**Given instruction**.
The required output consists solely of the lines from the one containing "c = t.mix(t.attr('edge'), c, (0.022, 0.014, 0.010))" down to the one containing "rng = np.random.default_rng(7)", both included, each quoted exactly.

*** Extracted records

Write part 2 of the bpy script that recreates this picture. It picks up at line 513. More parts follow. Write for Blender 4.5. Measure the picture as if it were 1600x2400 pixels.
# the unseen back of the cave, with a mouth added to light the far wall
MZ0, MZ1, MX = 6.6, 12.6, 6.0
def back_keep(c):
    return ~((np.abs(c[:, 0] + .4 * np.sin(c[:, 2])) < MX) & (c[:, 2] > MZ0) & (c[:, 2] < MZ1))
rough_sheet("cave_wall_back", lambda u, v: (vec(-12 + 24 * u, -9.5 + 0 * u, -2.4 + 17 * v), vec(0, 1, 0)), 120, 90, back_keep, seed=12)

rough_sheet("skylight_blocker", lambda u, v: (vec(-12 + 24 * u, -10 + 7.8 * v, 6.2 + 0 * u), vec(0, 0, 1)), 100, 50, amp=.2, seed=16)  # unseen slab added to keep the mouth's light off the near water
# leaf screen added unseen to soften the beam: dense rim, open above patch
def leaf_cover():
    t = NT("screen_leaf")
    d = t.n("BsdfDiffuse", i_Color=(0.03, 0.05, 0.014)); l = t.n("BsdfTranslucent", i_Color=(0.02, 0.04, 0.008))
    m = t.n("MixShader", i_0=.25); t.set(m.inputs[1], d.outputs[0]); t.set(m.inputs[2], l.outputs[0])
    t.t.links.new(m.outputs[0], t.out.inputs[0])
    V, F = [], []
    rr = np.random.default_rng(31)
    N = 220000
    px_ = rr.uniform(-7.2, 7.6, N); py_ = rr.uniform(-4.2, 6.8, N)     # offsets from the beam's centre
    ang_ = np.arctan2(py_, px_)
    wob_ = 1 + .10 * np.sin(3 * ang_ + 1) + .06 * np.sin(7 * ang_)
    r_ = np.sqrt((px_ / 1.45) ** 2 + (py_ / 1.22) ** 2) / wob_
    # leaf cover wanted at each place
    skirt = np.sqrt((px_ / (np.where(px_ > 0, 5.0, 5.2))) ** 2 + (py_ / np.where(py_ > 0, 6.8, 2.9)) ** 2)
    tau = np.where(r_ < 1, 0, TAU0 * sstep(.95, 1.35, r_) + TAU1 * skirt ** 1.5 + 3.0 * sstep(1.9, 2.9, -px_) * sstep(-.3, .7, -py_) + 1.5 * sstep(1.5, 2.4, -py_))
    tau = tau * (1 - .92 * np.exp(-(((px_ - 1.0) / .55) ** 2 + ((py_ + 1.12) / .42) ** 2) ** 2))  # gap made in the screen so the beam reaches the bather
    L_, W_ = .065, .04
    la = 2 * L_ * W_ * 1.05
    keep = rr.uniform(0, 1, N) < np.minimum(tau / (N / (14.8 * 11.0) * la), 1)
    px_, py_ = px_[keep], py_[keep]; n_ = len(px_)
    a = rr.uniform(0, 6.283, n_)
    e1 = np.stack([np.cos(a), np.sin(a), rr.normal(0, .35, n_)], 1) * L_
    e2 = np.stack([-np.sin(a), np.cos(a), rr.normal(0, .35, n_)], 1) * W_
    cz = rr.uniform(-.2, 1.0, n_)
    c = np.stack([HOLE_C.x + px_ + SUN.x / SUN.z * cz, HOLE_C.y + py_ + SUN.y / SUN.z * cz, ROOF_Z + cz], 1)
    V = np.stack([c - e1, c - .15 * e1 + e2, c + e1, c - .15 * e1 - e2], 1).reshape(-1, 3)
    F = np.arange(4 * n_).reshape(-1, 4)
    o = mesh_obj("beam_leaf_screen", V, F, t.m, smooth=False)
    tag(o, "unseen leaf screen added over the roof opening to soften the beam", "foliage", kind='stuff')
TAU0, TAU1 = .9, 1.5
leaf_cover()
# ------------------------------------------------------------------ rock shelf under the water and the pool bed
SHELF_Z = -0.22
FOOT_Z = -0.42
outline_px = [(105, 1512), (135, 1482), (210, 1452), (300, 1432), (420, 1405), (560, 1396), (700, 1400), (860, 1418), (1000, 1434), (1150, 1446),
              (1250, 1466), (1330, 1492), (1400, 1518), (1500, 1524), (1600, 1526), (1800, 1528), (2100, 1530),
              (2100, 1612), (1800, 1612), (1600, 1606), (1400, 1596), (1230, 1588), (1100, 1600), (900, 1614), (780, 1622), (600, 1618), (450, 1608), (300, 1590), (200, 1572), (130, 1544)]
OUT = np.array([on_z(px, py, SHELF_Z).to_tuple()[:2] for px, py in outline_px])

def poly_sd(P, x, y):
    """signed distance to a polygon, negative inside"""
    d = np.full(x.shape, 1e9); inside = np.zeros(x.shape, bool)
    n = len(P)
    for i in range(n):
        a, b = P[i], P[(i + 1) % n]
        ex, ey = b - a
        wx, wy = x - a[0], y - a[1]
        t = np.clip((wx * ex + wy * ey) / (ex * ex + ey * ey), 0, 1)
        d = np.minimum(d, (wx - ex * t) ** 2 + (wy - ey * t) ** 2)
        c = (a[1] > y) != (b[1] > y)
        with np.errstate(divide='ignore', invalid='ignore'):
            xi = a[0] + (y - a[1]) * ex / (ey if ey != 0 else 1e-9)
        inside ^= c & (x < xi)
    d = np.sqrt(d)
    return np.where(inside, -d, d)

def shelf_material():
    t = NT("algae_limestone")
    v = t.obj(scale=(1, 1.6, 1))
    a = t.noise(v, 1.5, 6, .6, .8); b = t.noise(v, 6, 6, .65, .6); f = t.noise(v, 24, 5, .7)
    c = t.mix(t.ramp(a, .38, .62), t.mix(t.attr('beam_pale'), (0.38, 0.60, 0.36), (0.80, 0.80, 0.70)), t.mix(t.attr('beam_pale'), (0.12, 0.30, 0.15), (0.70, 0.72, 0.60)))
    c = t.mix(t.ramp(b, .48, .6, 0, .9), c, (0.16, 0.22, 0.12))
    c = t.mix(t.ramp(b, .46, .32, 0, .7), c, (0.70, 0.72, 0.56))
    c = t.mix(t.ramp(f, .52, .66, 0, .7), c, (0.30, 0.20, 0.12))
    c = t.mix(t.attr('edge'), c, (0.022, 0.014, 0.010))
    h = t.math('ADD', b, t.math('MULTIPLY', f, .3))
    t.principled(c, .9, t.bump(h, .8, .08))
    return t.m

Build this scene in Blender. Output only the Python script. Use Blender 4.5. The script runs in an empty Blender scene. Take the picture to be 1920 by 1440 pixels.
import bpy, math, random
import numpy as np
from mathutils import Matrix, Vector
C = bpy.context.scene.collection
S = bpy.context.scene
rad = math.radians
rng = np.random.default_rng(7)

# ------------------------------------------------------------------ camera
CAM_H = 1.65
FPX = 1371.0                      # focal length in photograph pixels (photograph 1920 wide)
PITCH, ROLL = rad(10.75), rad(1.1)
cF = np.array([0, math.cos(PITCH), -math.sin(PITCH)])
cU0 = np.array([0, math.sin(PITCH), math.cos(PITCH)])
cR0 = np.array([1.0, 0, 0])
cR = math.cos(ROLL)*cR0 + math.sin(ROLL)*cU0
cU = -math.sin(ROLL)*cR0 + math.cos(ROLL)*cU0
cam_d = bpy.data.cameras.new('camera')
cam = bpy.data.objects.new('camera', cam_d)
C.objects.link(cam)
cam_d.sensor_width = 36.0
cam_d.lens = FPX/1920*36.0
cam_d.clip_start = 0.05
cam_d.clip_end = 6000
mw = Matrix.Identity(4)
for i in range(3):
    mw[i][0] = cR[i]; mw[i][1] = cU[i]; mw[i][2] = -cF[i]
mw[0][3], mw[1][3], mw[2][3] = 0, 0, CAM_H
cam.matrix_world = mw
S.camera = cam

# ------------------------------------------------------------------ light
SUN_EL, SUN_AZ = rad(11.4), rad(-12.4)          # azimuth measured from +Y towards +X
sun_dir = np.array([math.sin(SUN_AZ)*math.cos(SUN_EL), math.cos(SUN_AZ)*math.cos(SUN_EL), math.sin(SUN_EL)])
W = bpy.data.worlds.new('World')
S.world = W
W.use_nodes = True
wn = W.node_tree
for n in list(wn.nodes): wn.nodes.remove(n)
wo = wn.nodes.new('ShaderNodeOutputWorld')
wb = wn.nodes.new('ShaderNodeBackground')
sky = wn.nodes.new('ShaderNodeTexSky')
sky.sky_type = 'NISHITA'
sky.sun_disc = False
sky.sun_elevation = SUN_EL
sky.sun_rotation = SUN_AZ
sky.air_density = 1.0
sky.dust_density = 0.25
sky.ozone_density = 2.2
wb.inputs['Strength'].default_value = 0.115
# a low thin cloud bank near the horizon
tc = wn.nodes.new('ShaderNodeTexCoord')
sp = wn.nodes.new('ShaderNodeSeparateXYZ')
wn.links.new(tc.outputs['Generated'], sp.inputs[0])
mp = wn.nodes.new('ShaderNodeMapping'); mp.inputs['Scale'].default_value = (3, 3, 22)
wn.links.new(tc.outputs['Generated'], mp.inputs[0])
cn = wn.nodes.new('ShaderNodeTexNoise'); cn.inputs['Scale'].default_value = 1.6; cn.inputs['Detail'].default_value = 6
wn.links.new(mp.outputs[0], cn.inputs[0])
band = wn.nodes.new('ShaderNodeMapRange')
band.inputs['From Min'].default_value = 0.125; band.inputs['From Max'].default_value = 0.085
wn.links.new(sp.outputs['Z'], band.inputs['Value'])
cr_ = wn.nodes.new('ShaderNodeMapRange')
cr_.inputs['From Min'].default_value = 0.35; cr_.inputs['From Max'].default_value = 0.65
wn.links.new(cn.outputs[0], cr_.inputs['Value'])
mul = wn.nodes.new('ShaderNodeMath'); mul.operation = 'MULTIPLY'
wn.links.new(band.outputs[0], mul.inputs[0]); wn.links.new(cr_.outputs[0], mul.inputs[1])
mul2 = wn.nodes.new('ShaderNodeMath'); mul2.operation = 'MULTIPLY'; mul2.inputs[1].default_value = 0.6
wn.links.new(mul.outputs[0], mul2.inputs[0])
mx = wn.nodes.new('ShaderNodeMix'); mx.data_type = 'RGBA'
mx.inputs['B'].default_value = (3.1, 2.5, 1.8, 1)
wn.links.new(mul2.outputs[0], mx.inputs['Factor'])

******

**Exercise answer**.
    c = t.mix(t.attr('edge'), c, (0.022, 0.014, 0.010))
    h = t.math('ADD', b, t.math('MULTIPLY', f, .3))
    t.principled(c, .9, t.bump(h, .8, .08))
    return t.m

Build this scene in Blender. Output only the Python script. Use Blender 4.5. The script runs in an empty Blender scene. Take the picture to be 1920 by 1440 pixels.
import bpy, math, random
import numpy as np
from mathutils import Matrix, Vector
C = bpy.context.scene.collection
S = bpy.context.scene
rad = math.radians
rng = np.random.default_rng(7)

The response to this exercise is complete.